Report Outlines Transportation Issues for New Mexico

A new report concludes that a lack of sufficient funding will make it difficult to adequately maintain and improve New Mexico’s existing transportation system.

[Above photo by NMDOT]

That report – compiled by TRIP, a Washington, D.C.-based research nonprofit, with the help pf the New Mexico Department of Transportation – included examination of regional pavement and bridge conditions, highway safety data, and cost breakdowns for the Albuquerque, Las Cruces, and Santa Fe urban areas as well as the statewide road system.

Photo by NMDOT

TRIP said its report found that 34 percent of major locally and state-maintained roads in New Mexico are in poor condition and another 22 percent are in mediocre condition, costing the state’s drivers a total of $1.3 billion each year in extra vehicle operating costs.

Furthermore, New Mexican roads and bridges that are deteriorated, congested, or lack some desirable safety features cost the state’s motorists a total of $3 billion annually – as much as $2,888 per driver in some areas – due to higher vehicle operating costs, traffic crashes, and congestion-related delays.

That includes $900 million in annual costs to motorists in New Mexico due to lost time and wasted fuel due to traffic congestion. Traffic congestion in the Albuquerque urban area alone results in the average driver losing 46 hours annually in traffic delays and wasting 20 gallons of fuel, costing the average Albuquerque driver $1,224 annually in lost time and wasted fuel.

Photo by NMDOT

Some $5.75 billion worth of improvement and reconstruction projects statewide identified by the New Mexico DOT could negate some of those losses, according to TRIP’s research, but those remain unfunded at this time. TRIP included a list of statewide unfunded projects in the report.

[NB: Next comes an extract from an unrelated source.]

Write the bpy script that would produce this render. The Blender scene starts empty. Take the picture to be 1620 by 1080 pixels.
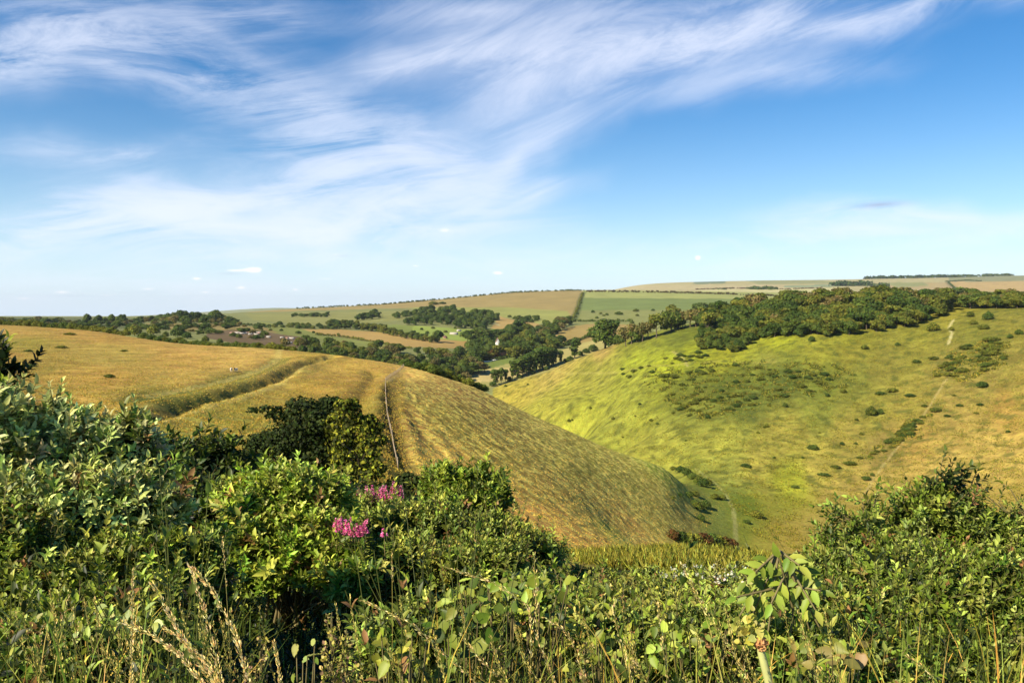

TRIP also found that the efficiency and condition of New Mexico’s transportation system, particularly its highways, is critical to the health of the state’s economy. Annually, $125 billion in goods are shipped to and from New Mexico, relying heavily on the state’s network of roads and bridges. The value of freight shipped to and from sites in New Mexico, in inflation-adjusted dollars, is expected to increase 59 percent by 2045, TRIP said.

TRIP’s David Kearby

However, TRIP noted that the level of highway investment across New Mexico is set to increase as a result of the $1.2 trillion Infrastructure Investment and Jobs Act or IIJA enacted in November 2021.

The IIJA will provide $3.2 billion in road, highway and bridge funding from 2022 to 2026, resulting in a 35 percent increase in federal funding in 2022.

“While additional federal funding from the IIJA will help New Mexico move forward with needed improvements to its transportation network that will make the state’s roads and bridges smoother, safer and more efficient while boosting the economy and creating jobs, the state will also need to provide an adequate and sustainable investment in its transportation network,” noted Dave Kearby, TRIP’s executive director, in a statement.

“Without adequate funding, New Mexico’s transportation system will become increasingly deteriorated and congested, hampering economic growth, safety and quality of life,” he added.